Plus getting +1 charges feels impactful. Unlike +25% worker speed.
Agreed. The advantage of using builders is that it allows FXS to play around with more mechanics - what currency you can build them with, how fast they move, how many charges, who else gets builder charges (eg Legions), what they can build and when and on what. And that ties in more generally with how improvements provide this additional layer of infrastructure between district / buildings and the map. I mean, Hokey Rinks and Gold Courses etc really are sort of “pseudo” districts.
Love it or hate it, Civ’s main elements on the map are “units” and “cities”. Even districts are really just “mini cities” the way they are implemented.
I think the sillier part is making Great People a type of unit. They should have either been like a “card” that you spend or should have worked like spies and traders. Oh well.
Builder instant builds I agree are disjointed from the rest of the game. I agree with
@Duuk that Builders are an awkward interim step between two better systems. But I also think the direction the dev team has gone with Builders is the right one, and I'd prefer to see the disjointedness be resolved by no longer needing to wait 8 turns for city A to finish it's market, 4 turns for city B to finish it's library, etc. Wonders should take time to build, mundane buildings should be instant built. I say this as someone who has loved Civ 1+. This mechanic was fine for Civ 1. It's time to move on from it (and a few other things, especially the fill the granary to make babies mechanic.
I’m fairness, you can insta-build buildings via gold.
I think the design is that early game you build everything with hammers. But once you have an empire wide economy, you should be building most things with gold and your cities should only spend hammers on projects or really hard to build things (spaceports, gdr, whatever).

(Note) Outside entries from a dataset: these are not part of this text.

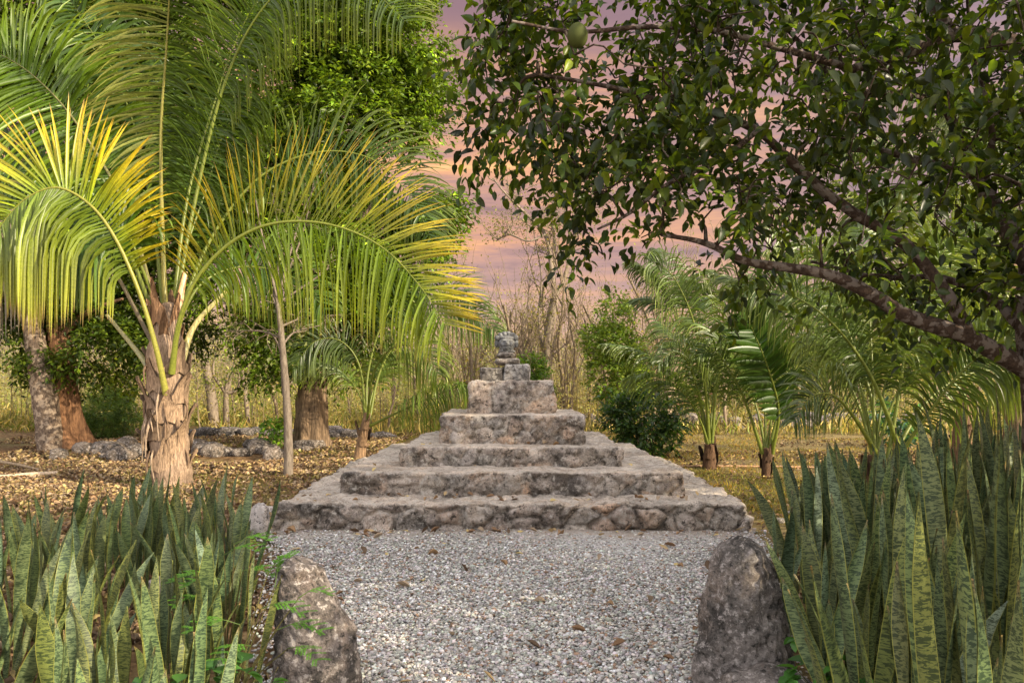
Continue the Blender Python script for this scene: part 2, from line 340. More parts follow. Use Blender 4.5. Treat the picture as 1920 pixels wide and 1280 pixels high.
# ------------------------------------------------------------------ templates
def leaf_t(rows, fold=.12, droop=.15):
    V = []; Q = []
    for x, wd in rows: V += [(x, -wd / 2, fold * wd - droop * x * x), (x, 0, -droop * x * x), (x, wd / 2, fold * wd - droop * x * x)]
    for i in range(len(rows) - 1):
        a = i * 3; Q += [(a, a + 1, a + 4, a + 3), (a + 1, a + 2, a + 5, a + 4)]
    return np.array(V, float), Q
LEAF5 = (np.array([(0, 0, 0), (.45, -.5, .1), (.45, 0, 0), (.45, .5, .1), (1, 0, -.12)], float), [(0, 2, 4, 1), (0, 3, 4, 2)])
LEAFG = leaf_t([(0, .04), (.12, .10), (.3, .85), (.55, 1.), (.8, .62), (1, .02)], .14, .22)
CURL = leaf_t([(0, .05), (.25, .8), (.55, 1.), (.85, .5), (1, .05)], .5, -.35)
def rand_dirs(n): return unit(rng.normal(size=(n, 3)))
def frames(X, up=None):
    """side and normal vectors for leaf directions X"""
    n = len(X); U = rng.normal(size=(n, 3)) * .55 + (np.array([0, 0, 1.]) if up is None else up)
    Yv = unit(np.cross(U, X)); return Yv, np.cross(X, Yv)
def scatter_leaves(mb, O, X, L, W, C, T=LEAF5, up=None):
    Yv, Z = frames(X, up); mb.inst(T[0], T[1], None, O, X, Yv, Z, L, W, C)
def hsvj(base, n, v=.35, y=.25):
    """colour jitter: brightness and shift to yellow"""
    b = np.asarray(base, float)[None] * np.exp(rng.normal(0, v, (n, 1))); yy = np.abs(rng.normal(0, y, (n, 1)))
    return np.clip(b * (1 + yy * np.array([[1.4, .7, -.2]])), 0.004, .8)
def ico(sub):
    t = (1 + 5 ** .5) / 2
    V = [(-1, t, 0), (1, t, 0), (-1, -t, 0), (1, -t, 0), (0, -1, t), (0, 1, t), (0, -1, -t), (0, 1, -t), (t, 0, -1), (t, 0, 1), (-t, 0, -1), (-t, 0, 1)]
    Fc = [(0, 11, 5), (0, 5, 1), (0, 1, 7), (0, 7, 10), (0, 10, 11), (1, 5, 9), (5, 11, 4), (11, 10, 2), (10, 7, 6), (7, 1, 8), (3, 9, 4), (3, 4, 2), (3, 2, 6), (3, 6, 8), (3, 8, 9), (4, 9, 5), (2, 4, 11), (6, 2, 10), (8, 6, 7), (9, 8, 1)]
    V = [np.array(v) / np.linalg.norm(v) for v in V]
    for _ in range(sub):
        c = {}; N = []
        def mid(a, b):
            k = (min(a, b), max(a, b))
            if k not in c: m = V[a] + V[b]; V.append(m / np.linalg.norm(m)); c[k] = len(V) - 1
            return c[k]
        for a, b, d in Fc: x, y, z = mid(a, b), mid(b, d), mid(d, a); N += [(a, x, z), (b, y, x), (d, z, y), (x, y, z)]
        Fc = N
    return np.array(V), np.array(Fc)
ICO = {k: ico(k) for k in (0, 2, 3, 5)}
def rock_mb(mb, c, size, seed, sub=3, c0=(.34, .31, .28), amp=.35, boxy=.0, fine=.05):
    V, Fc = ICO[sub]; size = np.asarray(size, float)
    d = V.copy()
    if boxy: d = d / np.maximum(np.max(np.abs(d), 1, keepdims=True), 1e-6) * boxy + d * (1 - boxy)
    r = 1 + amp * fbm(V * 1.3 + seed * 3.7, 3, seed) + fine * 2 * fbm(V * 6 + seed, 3, seed + 5)
    if fine > .05: f1, f2, _ = voro(V * 5.5 + seed, seed + 9); r = r - .07 * (1 - sstep(0, .35, f1))
    W = np.asarray(c, float) + d * r[:, None] * size
    tint = 1 + .3 * fbm(V * 2.5, 3, seed + 8)[:, None]
    mb.add(W, None, Fc, np.asarray(c0)[None] * tint)

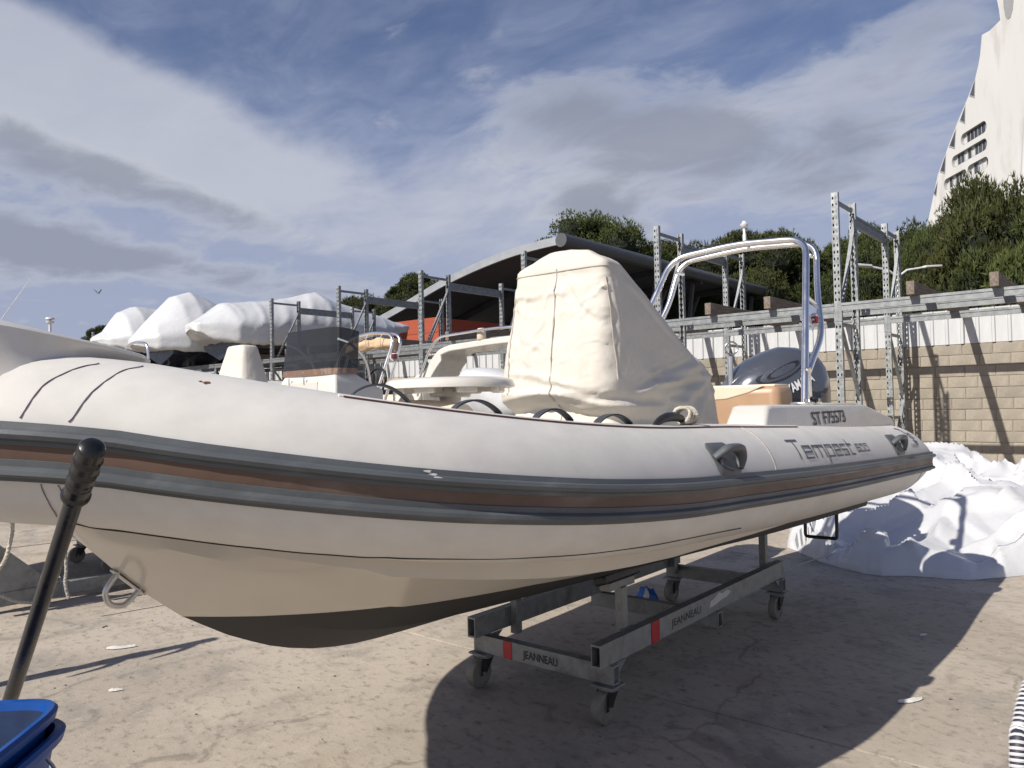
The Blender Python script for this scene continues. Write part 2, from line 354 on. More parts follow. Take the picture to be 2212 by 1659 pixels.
# ------------------------------------------------------------------ ground
def concrete_mat():
    m = bpy.data.materials.new('yard_concrete'); m.use_nodes = True; nt = m.node_tree; N = nt.nodes; L = nt.links; bs = N['Principled BSDF']
    g = N.new('ShaderNodeNewGeometry'); pos = g.outputs['Position']
    def noi(sc, det=8, ro=.6, st=None, dist=0):
        v = pos
        if st:
            mp = N.new('ShaderNodeMapping'); L.new(v, mp.inputs[0]); mp.inputs['Scale'].default_value = st; mp.inputs['Rotation'].default_value = (0, 0, R(25)); v = mp.outputs[0]
        n = N.new('ShaderNodeTexNoise'); n.inputs['Scale'].default_value = sc; n.inputs['Detail'].default_value = det; n.inputs['Roughness'].default_value = ro; n.inputs['Distortion'].default_value = dist
        L.new(v, n.inputs['Vector']); return n.outputs[0]
    def ramp(x, lo, hi, a=0, b=1):
        r = N.new('ShaderNodeMapRange'); r.interpolation_type = 'SMOOTHSTEP'; L.new(x, r.inputs[0])
        for i, q in zip((1, 2, 3, 4), (lo, hi, a, b)): r.inputs[i].default_value = q
        return r.outputs[0]
    def mix(f, a, b, mode='MIX'):
        x = N.new('ShaderNodeMix'); x.data_type = 'RGBA'; x.blend_type = mode
        if isinstance(f, float): x.inputs[0].default_value = f
        else: L.new(f, x.inputs[0])
        for i, q in ((6, a), (7, b)):
            if isinstance(q, tuple): x.inputs[i].default_value = (*q, 1)
            else: L.new(q, x.inputs[i])
        return x.outputs[2]
    def mul(a, b):
        x = N.new('ShaderNodeMath'); x.operation = 'MULTIPLY'
        for i, q in enumerate((a, b)):
            if isinstance(q, float): x.inputs[i].default_value = q
            else: L.new(q, x.inputs[i])
        return x.outputs[0]
    big = noi(.55, 6, .55); mid = noi(2.0, 10, .70, (1, 1.25, 1), .25); fine = noi(13, 10, .74, (1, 1.5, 1)); grit = noi(95, 5, .7)
    c = mix(ramp(big, .40, .60), (.395, .344, .280), (.478, .418, .342))
    c = mix(mul(ramp(mid, .48, .66), .62), c, (.262, .236, .204))
    c = mix(mul(ramp(noi(1.1, 8, .7, (1.7, 1, 1), .8), .56, .66), .5), c, (.285, .258, .228))
    c = mix(mul(ramp(fine, .50, .70), .85), c, (.165, .138, .112))
    c = mix(mul(ramp(noi(9, 8, .7, (2.2, 1, 1)), .55, .72), .6), c, (.54, .48, .405))
    c = mix(mul(ramp(noi(.9, 4, .5), .62, .74), .35), c, (.30, .19, .125))      # rusty wash
    vo = N.new('ShaderNodeTexVoronoi'); vo.inputs['Scale'].default_value = 3.1; L.new(pos, vo.inputs['Vector'])
    sp = mul(ramp(vo.outputs['Distance'], .055, .03), ramp(noi(2.1, 3), .5, .6))
    wv = N.new('ShaderNodeVectorMath'); wv.operation = 'MULTIPLY_ADD'; nn_ = N.new('ShaderNodeTexNoise'); nn_.inputs['Scale'].default_value = 1.3; nn_.inputs['Detail'].default_value = 6; L.new(pos, nn_.inputs['Vector']); L.new(nn_.outputs['Color'], wv.inputs[0]); wv.inputs[1].default_value = (.9, .9, 0); L.new(pos, wv.inputs[2])
    cv = N.new('ShaderNodeTexVoronoi'); cv.feature = 'DISTANCE_TO_EDGE'; cv.inputs['Scale'].default_value = .42; L.new(wv.outputs[0], cv.inputs['Vector'])
    c = mix(mul(mul(ramp(cv.outputs['Distance'], .006, .0015), ramp(noi(.8, 3), .48, .6)), .4), c, (.14, .12, .10))
    oil = mul(ramp(noi(2.6, 8, .66, None, 1.0), .58, .70), .6)
    c = mix(oil, c, (.165, .145, .125))
    c = mix(mul(sp, .85), c, (.06, .05, .045))                                   # small dark spots
    c = mix(.22, c, mix(grit, (.25, .25, .25), (.75, .75, .75)), 'OVERLAY')
    L.new(c, bs.inputs['Base Color']); L.new(ramp(mid, .3, .7, .72, .92), bs.inputs['Roughness']); bs.inputs['Specular IOR Level'].default_value = .3
    b = N.new('ShaderNodeBump'); b.inputs['Strength'].default_value = .35; b.inputs['Distance'].default_value = .012
    ad = N.new('ShaderNodeMath'); ad.operation = 'ADD'; L.new(mul(fine, .9), ad.inputs[0]); L.new(mul(grit, .5), ad.inputs[1])
    L.new(ad.outputs[0], b.inputs['Height']); L.new(b.outputs[0], bs.inputs['Normal'])
    return m
M['concrete'] = concrete_mat()
M['earth'] = mat('far_ground', (.22, .20, .16), .95, 0, .2, .4, .3, 3)
ground = G().add([(-900, -900, -.03), (900, -900, -.03), (900, 900, -.03), (-900, 900, -.03)], [(0, 1, 2, 3)]).build('ground', M['earth']); tag(ground, kind='structure')
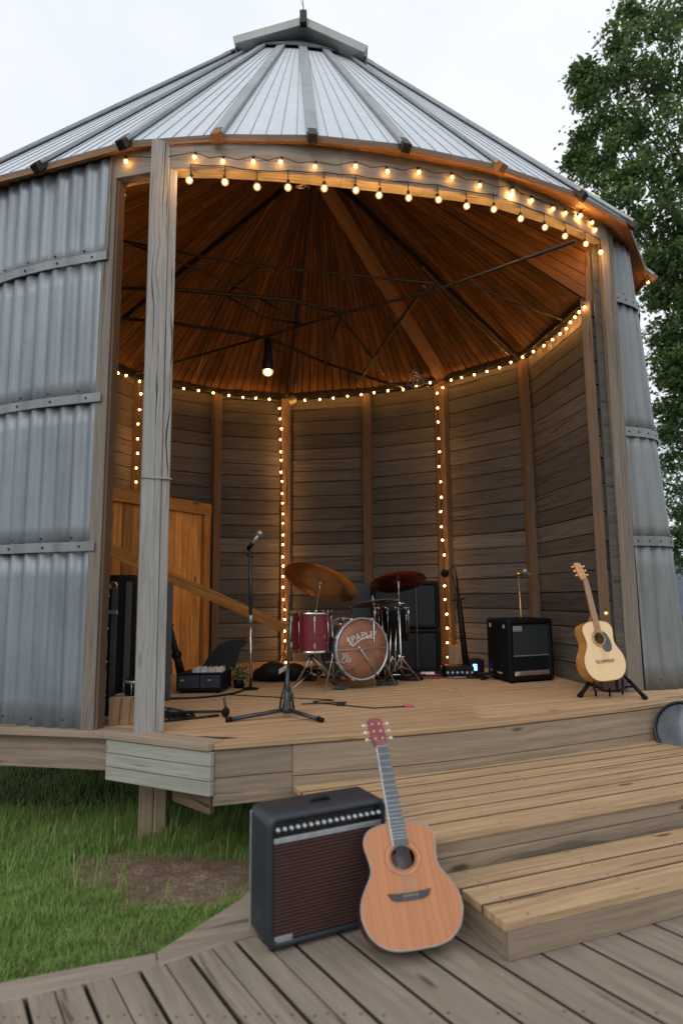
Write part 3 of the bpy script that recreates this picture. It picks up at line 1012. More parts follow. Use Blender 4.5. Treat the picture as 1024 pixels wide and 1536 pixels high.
# fascia front (two board rows), below nosing, set back a bit
def fascia(pts, z0, z1, n, mat, name, thick=.04, bev=.004, back=.02, run=(0, 1)):
    mb = MB()
    ff = offs(pts, back); fb = offs(pts, back + thick)
    L = path_len(pts)
    for r_ in range(n):
        za, zb = lerp(z0, z1, r_ / n), lerp(z0, z1, (r_ + 1) / n) - .004
        uo = random.random() * 20; vs = []; fs = []; uvs = []
        for p, q in zip(ff, fb):
            vs += [V((p[0], p[1], za)), V((p[0], p[1], zb)), V((q[0], q[1], zb)), V((q[0], q[1], za))]
        for i in range(len(pts) - 1):
            for kk in range(4):
                l = (kk + 1) % 4
                fs.append([i * 4 + kk, (i + 1) * 4 + kk, (i + 1) * 4 + l, i * 4 + l])
                v0, v1 = za, zb
                if kk in (1, 3): v0, v1 = 0, thick
                uvs.append([(uo + L[i], v0), (uo + L[i + 1], v0), (uo + L[i + 1], v1), (uo + L[i], v1)])
        m = (len(pts) - 1) * 4
        fs += [[0, 1, 2, 3], [m + 3, m + 2, m + 1, m]]; uvs += [[(0, za), (0, zb), (.05, zb), (.05, za)]] * 2
        mb.add(vs, fs, uvs)
    return mb.build(name, mat, plat, bevel=bev)
fz0 = PY(320, 1210, Cc.y + .02).z
splt = 5
fascia(front[:splt], fz0, STAGE - .037, 2, MT['fascia'], 'fascia_board')
fascia(front[splt - 1:], .20, STAGE - .037, 2, MT['fascia'], 'fascia_board', back=.012)
# grey panel from C2' to Cc
g0 = PZ(163, 1110, STAGE - .035); 
gp = [(C2.x + .02, C2.y - .01), (Cc.x - .005, Cc.y - .005)]
gz0 = PY(320, 1194, Cc.y).z
fascia(gp, gz0, STAGE - .037, 3, MT['greyfascia'], 'grey_panel', back=-.02, thick=.035)
# rim beam under left wall
rbp = [(C3.x - .9, C3.y + .42), (C3.x, C3.y), (C2.x + .03, C2.y)]
fascia(rbp, PY(80, 1149, C3.y).z, STAGE - .037, 1, MT['fascia'], 'rim_beam', back=.03, thick=.06)
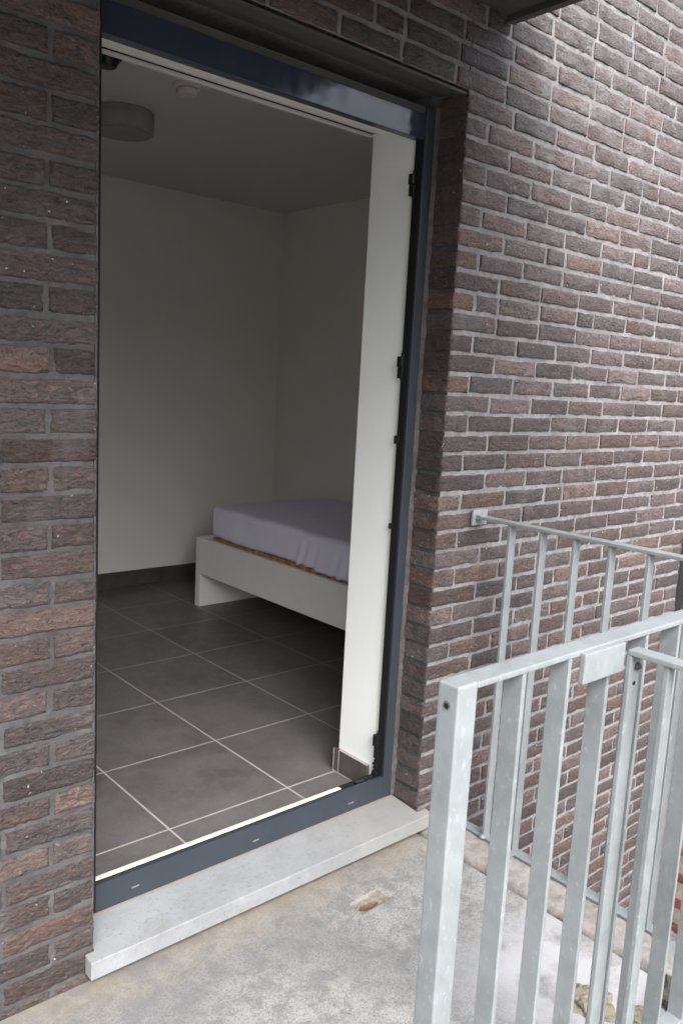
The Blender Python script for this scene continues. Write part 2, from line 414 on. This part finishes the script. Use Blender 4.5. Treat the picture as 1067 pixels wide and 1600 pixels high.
# mortar beds (real surface between the bricks)
sheet('mortar', M_MORT_R, bld, Vector((W + .004, .0062, zb)), X, Z, 2.755 - W, zt - zb, .012, .0018, 30)
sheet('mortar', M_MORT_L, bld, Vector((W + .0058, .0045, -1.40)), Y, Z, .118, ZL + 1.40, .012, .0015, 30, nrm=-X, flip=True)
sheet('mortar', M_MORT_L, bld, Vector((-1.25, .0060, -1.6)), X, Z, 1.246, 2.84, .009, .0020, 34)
sheet('mortar', M_MORT_R, bld, Vector((0.0, .0062, ZL + .004)), X, Z, W, .36, .012, .0015, 30)
# solid core of the outer leaf behind the bricks
MB().box(-1.25, -.006, .012, .36, -3.2, 1.3).box(W + .010, 2.754, .012, .36, -3.2, 2.1).box(-.006, W + .008, .125, .36, ZL + .02, 2.1)\
    .box(-.006, W + .008, .062, .125, ZL + .035, 2.1).box(-1.25, -.006, .013, .36, 1.301, 2.1).box(-.006, W + .008, .012, .36, -3.2, -1.43).build('wall_core', M_MORT_R, bld)
# left jamb return (faces +X)
box('jamb_return', M_MORT_L, bld, -.006, -.001, .003, .36, -1.43, ZL + .02)
# lintel over the opening
MB().box(-.02, W + .03, .012, .060, .8585, .8665, bev=.001).box(-.02, W + .03, .063, .125, .876, .886).build('lintel', M_LINT, bld)

# sill stone with a front lip running past the reveals
sb = MB()
vs0 = [(-.0005, .122), (W - .001, .122), (W - .001, -.001), (1.165, -.001), (1.165, -.036), (-.023, -.036), (-.023, -.001), (-.0005, -.001)]
bm = sb.bm
def ztop(y): return -1.3745 + (y + .036) * .075
top = [bm.verts.new((x, y, ztop(y))) for x, y in vs0]
bot = [bm.verts.new((x, y, -1.421)) for x, y in vs0]
bm.faces.new(top[::-1]); bm.faces.new(bot)
for i in range(len(vs0)):
    j = (i + 1) % len(vs0); bm.faces.new((top[i], top[j], bot[j], bot[i]))
bmesh.ops.recalc_face_normals(bm, faces=bm.faces[:])
bmesh.ops.bevel(bm, geom=[e for e in bm.edges if e.calc_length() > .03], offset=.0025, segments=2, profile=.5, affect='EDGES')
sill = sb.build('sill', M_STONE, bld)

# ------------------------------------------------------------------ door frame
fr = bpy.data.objects.new('door_frame', None); COL.objects.link(fr); fr.parent = bld
b1 = .0015
MB().box(1.0815, W - .002, .120, .152, -1.362, .832, bev=b1).build('stile', M_FRAME, fr)
MB().box(0.002, .0540, .120, .152, -1.362, .832, bev=b1).build('stile', M_FRAME, fr)
MB().box(.0542, .0590, .1195, .150, -1.362, .832, bev=.001).build('gasket', M_BLACK, fr)
MB().box(.0592, 1.0813, .1205, .150, .742, .813, bev=b1).build('head_rail', M_FRAMEG, fr)
MB().box(.0592, 1.0813, .127, .152, .815, .836, bev=b1).build('upper_profile', M_LINT, fr)
MB().box(.0592, 1.0813, .1205, .134, -1.363, -1.287, bev=b1).build('bottom_rail', M_FRAME, fr)
for (x, z, l) in ((.561, -1.336, .022), (.171, -1.332, .022), (.939, -1.336, .024)):
    MB().box(x - l / 2, x + l / 2, .1195, .122, z - .0022, z + .0022, bev=.0008).build('drain_slot', M_SLOT, fr)
MB().box(1.0785, 1.0812, .126, .1535, -1.30, .741).box(.0592, .915, .1345, .142, -1.36, -1.289).box(1.0795, 1.088, .1525, .158, -1.36, .80).build('gasket', M_BLACK, fr)
MB().box(.915, 1.088, .1345, .175, -1.36, -1.297).build('threshold_gap', M_BLACK, fr)
MB().box(.0592, .912, .142, .158, -1.36, -1.2865, bev=.001).build('inner_lip', M_CREAM, fr)
MB().box(1.083, 1.096, .158, .168, -1.36, .80, bev=.001).build('inner_lip', M_CREAM, fr)
MB().box(.0592, 1.083, .150, .170, .746, .80, bev=.001).build('inner_lip', M_WHITE, fr)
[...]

Districts I'm conflicted on. As an idea, I like them. In practice, I don't. What they're intended to do is positive, and I was excited for them leading up to the release of Civ 6. I'd like to see them retained and refined in future versions of civ. Being able to bulldoze them and build something new over them is one minor way they could be improved.
FXS made a decision with Districts to have each one basically specialise on one yield rather than each being more generic and then you specialise the district and or city by what you build in the district.
I’m not saying that was a bad decision. But it does give Districts and Cities a distinctive “flavour”. Your cities basically almost never feel “real” IMO, instead they always feel a bit “power rangers meets city planner”. ie this is the BLUE POWER RANGER CITY! and this is the YELLOW POWER RANGER CITY!.
One of the reasons I play coastal / naval so much is that the Harbour feels like a “real” district, so my cities in turn feel more real.
The focus on one yield per district type also means your cities don’t sprawl much, because FXS has to limit how many districts you can build (on of each, one per four pop etc).
This is getting better now we have more and better green districts, which gives you more scope to make your city feel like a city. And buffs to the encampment and IZ are great because it really adds these districts back into the mix.
At the end of the day, Civ is a competitive “board game” style 4x game (with a bit of war game thrown in). It can certainly have some Sim City elements and empire management / grand strategy elements, and I wish it did too, but there are limits to what the game can bear.
I’m convinced that when Civs development cycle is over I’ll end up getting into EU IV for that very reason. I really love Civ VI and love where it’s going. It scratches a few itches. But at some point the empire sim itch is going to need a bigger scratch, and it’s not really fair to make Civ V do that.
(Hmm. On reflection, I’m not sure anyone wants me to talk that much about itching and scratching. Oh well.)